Wegerif stated that there is a need to look at other food systems that can be more ecologically and socially regenerative, and address the country’s concerns of food security and poverty.

“What we saw after apartheid is an increasing concentration of ownership in the food system from farm through to processing, retailing, and so on. With financialisation increasing, ownership of the food, and parts of the food system, in the hands of international investment firms, we have seen the consolidation, with buyouts by companies like PepsiCo, increasing international investor and corporate ownership of the food system,” he said.

Wegerif added that inside the large-scale food system, there are high levels of computerisation, mechanisation, and increasing use of Artificial Intelligence for managing these supply chains. 

“Now, the reality is that there are very few small-scale farmers, and very few black farmers, who can fit into this kind of value supply chain that is so increasingly concentrated. At every step, you’re seeing high levels of capital investment and a reduction of labour. And then at the retail end, we see, again, a similar scale,” he said.

Wegerif highlighted that in the dominant South African food system, this industrialised value-chain has an enormous concentration of wealth, power, and influence over the food system in the hands of the corporations that control and drive it towards things that are going to increase their profits and returns.

He argued for learning from and supporting small-scale actors like street traders and informal shops, who offer affordable, accessible food and create livelihoods, highlighting that these informal traders, while individually small-scale, collectively form a significant part of the food system and offer a practical alternative to the corporate-dominated food chain. 

“In South Africa, we have a misfit between different parts of the food system. And it is very hard for a small-scale black farmer to be successful in making money selling into the corporate-dominated large-scale supply chains. So, we need a different kind of fit across the food system, from production to processing to selling and so on,” he said.

He added that the way they organise themselves is that multitudes of small-scale actors are socially embedded in relations, but also very individualistic. 

“It is always their business, but they also work together, sharing transport, for example, buying together, and helping each other in their stalls. So, they manage this tension between collaboration and competition in a way that is very effective, and it works on a symbiotic sort of relations of interdependence,” Wegerif said.

He stated that low-income areas such as Alexandra, Diepsloot, and Ivory Park, in Gauteng, have found other brands in medium-scale maize supply operations, coming in and managing to be competitive in the maize system outside the dominant corporate actors.

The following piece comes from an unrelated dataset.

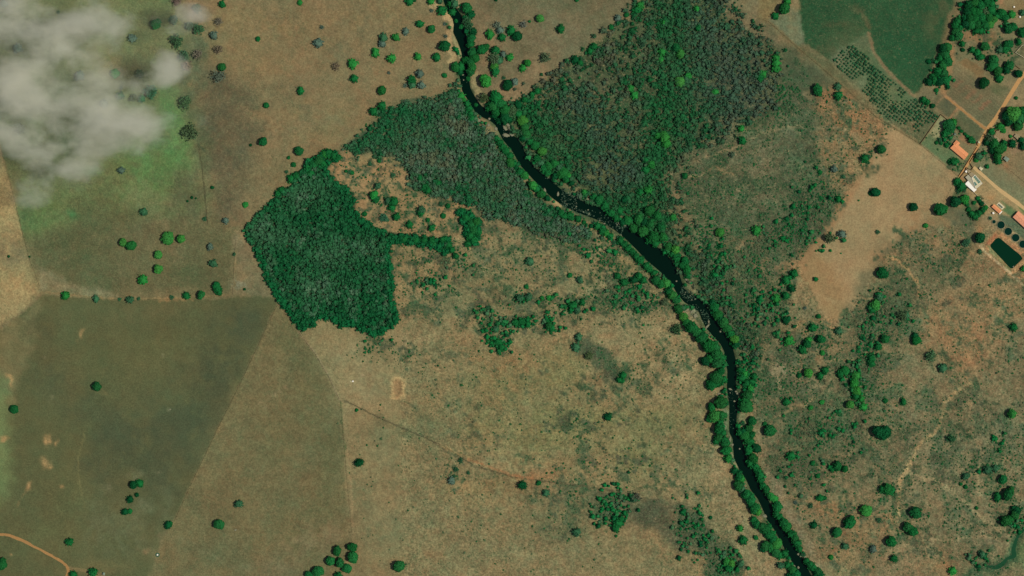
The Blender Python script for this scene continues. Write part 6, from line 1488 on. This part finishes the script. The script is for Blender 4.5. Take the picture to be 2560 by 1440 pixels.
wall("farmyard_wall", "dark wall on the left of the farmyard by the road fork", [(2492, 325), (2481.5, 343)], 1.8, .3, M_brick)
wall("gate_wall", "short brown wall wings at the farmhouse gate", [(2440, 354.5), (2444.5, 364.5)], 1.6, .3, M_brick)
wall("garden_wall", "wall along the upper left side of the farmhouse garden", [(2301, 359), (2352, 286), (2371, 301.5)], 1.7, .3, M_brick)
def fence(name, label, pts, gap=6.0, h=1.5, hedge=None):
    org = np.array(m2([pts[0]])[0]); root = empty(name, (org[0], org[1], 0)); tag(root, label, "fence", "wire fences between the fields")
    posts = MB(); wires = MB()
    prev = None
    for a, b in zip(pts[:-1], pts[1:]):
        Ld = math.dist(a, b) * MPP; n = max(1, int(Ld / gap))
        for k in range(n + (b is pts[-1])):
            t = k / n; x, y = a[0] + (b[0] - a[0]) * t, a[1] + (b[1] - a[1]) * t
            z = rz(x, y); p = (X(x) - org[0], Y(y) - org[1], z)
            posts.tube((p[0], p[1], z - .3), (p[0], p[1], z + h), .14, .12, 5)
            if prev is not None:
                for hh in (.5, .95, 1.4):
                    wires.tube((prev[0], prev[1], prev[2] + hh), (p[0], p[1], p[2] + hh), .03, .03, 3)
            prev = p
    o = add("post", posts.mesh("post", M_post), root); o["kind"] = "stuff"
    o = add("wire", wires.mesh("wire", M_post), root); o["kind"] = "stuff"
fence("wire_fence", "fence line from the crop field's left corner down to the white house", [(1896, 45), (1922, 54), (1990, 115), (2090, 200), (2190, 292), (2300, 360), (2396, 441)])
fence("wire_fence", "fence line between the white house and the tan field's right corner", [(2396, 446), (2376, 475), (2360, 505)])
fence("wire_fence", "fence line beside the wood's lower left corner down the brown field's right edge", [(746, 829), (790, 887), (822, 942), (853, 1007), (858, 1080), (868, 1200), (880, 1330)])
fence("wire_fence", "fence line crossing the dry pasture from its left corner to the dark scrub", [(862, 1000), (960, 1050), (1110, 1115), (1180, 1160), (1280, 1192), (1420, 1212), (1545, 1230)])
fence("wire_fence", "fence line from the cloud's right side down the brown pasture", [(498, 365), (506, 420), (514, 500), (520, 562)])
fence("wire_fence", "fence line at the left, between the bare field and the green pasture", [(0, 362), (20, 432), (52, 562), (74, 648), (104, 726)])
fence("wire_fence", "fence line along the lower edge of the middle left pasture", [(108, 738), (200, 746), (300, 750), (420, 749), (548, 741)])
fence("wire_fence", "fence line between the dark olive field and the brown field", [(694, 763), (672, 806), (640, 876), (600, 961), (545, 1071), (490, 1186), (436, 1303)])
fence("wire_fence", "fence line across the far right scrub below the bare patch", [(2405, 965), (2460, 1010), (2500, 1050), (2530, 1100)])
fence("wire_fence", "fence line between the two grass plots right of the lower dirt road", [(2470, 385), (2492, 402), (2530, 430), (2600, 488)])
fence("wire_fence", "fence line on the wood's western tip", [(590, 600), (586, 660), (582, 735)])

# ------------------------------------------------------------------ cloud: thin broken mist drifting over the top left
def cloud(name, label, outline, blobs, z0, z1, dens_, seed, sc, thr):
    # closed soft-edged hull, outline in photo pixels lifted to the height of the cloud
    zc = (z0 + z1) / 2; f = 1 - zc / H
    n = len(outline)
    Pn = np.array(outline, float); c = Pn.mean(0)
    ring_ = []
    for s, z in ((0.9, z0), (1.0, z0 + (z1 - z0) * .3), (1.0, z0 + (z1 - z0) * .7), (0.9, z1)):
        q = c + (Pn - c) * s
        ring_.append(np.stack([X(q[:, 0]) * f, Y(q[:, 1]) * f, np.full(n, z)], 1))
    V = np.concatenate(ring_ + [np.array([[X(c[0]) * f, Y(c[1]) * f, z0]]), np.array([[X(c[0]) * f, Y(c[1]) * f, z1]])])
    F4 = [(k * n + i, k * n + (i + 1) % n, (k + 1) * n + (i + 1) % n, (k + 1) * n + i) for k in range(3) for i in range(n)]
    F3 = [(4 * n, (i + 1) % n, i) for i in range(n)] + [(4 * n + 1, 3 * n + i, 3 * n + (i + 1) % n) for i in range(n)]
    ar = sum(Pn[i][0] * Pn[(i + 1) % n][1] - Pn[(i + 1) % n][0] * Pn[i][1] for i in range(n))
    F4, F3 = np.array(F4), np.array(F3)
    if ar > 0: F4 = F4[:, ::-1]; F3 = F3[:, ::-1]
    m = bpy.data.materials.new(name); m.use_nodes = True
    nt = m.node_tree; nt.nodes.clear(); N = nt.nodes.new; LK = nt.links.new
    out = N("ShaderNodeOutputMaterial"); vol = N("ShaderNodeVolumePrincipled")
    vol.inputs["Color"].default_value = (0.99, 0.965, 0.85, 1)
    vol.inputs["Anisotropy"].default_value = 0.1
    geo = N("ShaderNodeNewGeometry")
    nz = N("ShaderNodeTexNoise"); nz.inputs["Scale"].default_value = sc; nz.inputs["Detail"].default_value = 5.0; nz.inputs["Roughness"].default_value = 0.6
    nz.inputs["Distortion"].default_value = 0.15
    sq = N("ShaderNodeVectorMath"); sq.operation = 'MULTIPLY'; sq.inputs[1].default_value = (1.0, 1.35, 0.5); LK(geo.outputs["Position"], sq.inputs[0]); LK(sq.outputs[0], nz.inputs["Vector"])
    acc = None
    def math_(op, a, b):
        k = N("ShaderNodeMath"); k.operation = op
        for j, v in enumerate((a, b)):
            if v is None: continue
            if isinstance(v, (int, float)): k.inputs[j].default_value = v
            else: LK(v, k.inputs[j])
        return k.outputs[0]
    for (x, y, rx, ry, w) in blobs:
        sub = N("ShaderNodeVectorMath"); sub.operation = 'SUBTRACT'; LK(geo.outputs["Position"], sub.inputs[0])
        sub.inputs[1].default_value = (X(x) * f, Y(y) * f, zc)
        mul = N("ShaderNodeVectorMath"); mul.operation = 'MULTIPLY'; LK(sub.outputs[0], mul.inputs[0])
        mul.inputs[1].default_value = (1 / (rx * MPP * 1.5), 1 / (ry * MPP * 1.5), 0.7 / ((z1 - z0) * .5))
        ln = N("ShaderNodeVectorMath"); ln.operation = 'DOT_PRODUCT'; LK(mul.outputs[0], ln.inputs[0]); LK(mul.outputs[0], ln.inputs[1])
        one = math_('SUBTRACT', 1.0, ln.outputs["Value"]); one = math_('MAXIMUM', one, 0.0)
        one = math_('MULTIPLY', math_('MULTIPLY', one, one), w * 1.7)
        acc = one if acc is None else math_('ADD', acc, one)
    # ragged: noise eats into the blobs
    acc = math_('DIVIDE', acc, math_('ADD', acc, 0.9))
    nn = math_('MULTIPLY', math_('SUBTRACT', nz.outputs["Fac"], thr), 5.5)
    d = math_('SUBTRACT', math_('ADD', math_('MULTIPLY', acc, 1.8), nn), 0.68)
    d = math_('MAXIMUM', d, 0.0)
    d = math_('ADD', math_('MULTIPLY', d, math_('MINIMUM', math_('MULTIPLY', acc, 2.0), 1.0)), math_('MULTIPLY', math_('MULTIPLY', acc, acc), 0.3))
    d = math_('MULTIPLY', d, dens_)
    LK(d, vol.inputs["Density"]); LK(vol.outputs[0], out.inputs["Volume"])
    m.cycles.volume_step_rate = 0.35
    me = mesh_np(name, V, [F3, F4], m)
    o = add(name, me); tag(o, label, None, None, "stuff")
    return o
cloud("cloud", "thin ragged pale cloud drifting over the green pasture at top left",
      [(-220, -120), (80, -160), (360, -140), (560, -60), (580, 60), (540, 200), (520, 330), (420, 420), (300, 480), (230, 520), (60, 560), (-60, 480), (-200, 420), (-260, 120)],
      [(20, 60, 140, 90, .75), (120, 135, 80, 70, .95), (30, 250, 130, 80, 1.0), (305, 325, 115, 60, 1.35), (230, 290, 170, 80, .5), (150, 390, 90, 50, .8), (185, 435, 60, 40, .8), (80, 470, 56, 46, .65),
       (415, 175, 56, 40, .85), (440, 50, 80, 40, .3), (485, 30, 50, 26, .7), (235, 55, 80, 50, .6), (380, 300, 50, 40, .3), (60, 330, 120, 80, .4), (230, 150, 300, 220, .32), (0, 150, 220, 220, .35), (440, 235, 40, 30, .3), (120, 280, 180, 100, .4)],
      55, 120, 0.0195, 3, 0.0175, 0.5)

He emphasised the need to support informal traders, saying they are contributing to achieving the right to food for all through accessible prices and creating livelihoods for themselves.

Professor Mjabuliseni Ngidi, a Food and Nutrition Security expert from the University of KwaZulu-Natal, said the small-scale food actors feed millions of urban and non-urban households, but they are systematically excluded by municipal regulations.

Ngidi said this is a governance issue, and not necessarily a marginal one. He said the problems facing small-scale food actors are created by how municipalities design their by-laws, plan their systems, and enforce the practices.

He said municipal red tapes exclude small food actors, with the first being that by-laws are designed for large, formal enterprises, not for the informal sector, not for smallholder farmers, and not for urban food producers.

“The zoning itself is very restrictive. It restricts people from participating in the food system, and that creates a problem. The assumption is that it is a one-size-fits-all kind of health and safety rules, where it is assumed that the regulations are the same for all actors, large and small, which should not be the case,” Ngidi said.

He argued that these regulations should be differentiated based on the scale of operation. 

Ngidi added that there is limited access to infrastructure and services, such as water, for most small-scale food actors.

“Municipalities can act without having to wait for any national reforms, because they are in control of the by-laws. Municipalities must see them as part of the economy, rather than lawbreakers,” he stated.

It may help to review and amend informal trading and health by-laws, so that there is differentiation in nature, depending on the type of business one is involved in.

But also integrate these food systems into the Integrated Development Plan (IDP) and Spatial Development Frameworks, formally, Ngidi said.

He highlighted the need to protect the peri-urban agricultural lands so that it is not used for other things, but for urban agriculture that contributes to the food system, and invest in inclusive food infrastructure, and then industrialise the participation of food actors, because at the moment, food actors are excluded in terms of the participation when by-laws and certain frameworks are being developed.

Vandudzai Mbanda, a researcher at the Human Sciences Research Council, said that with the levels of food insecurity in the country and across the African continent, more studies show that small-scale farming could be the way to solving several problems.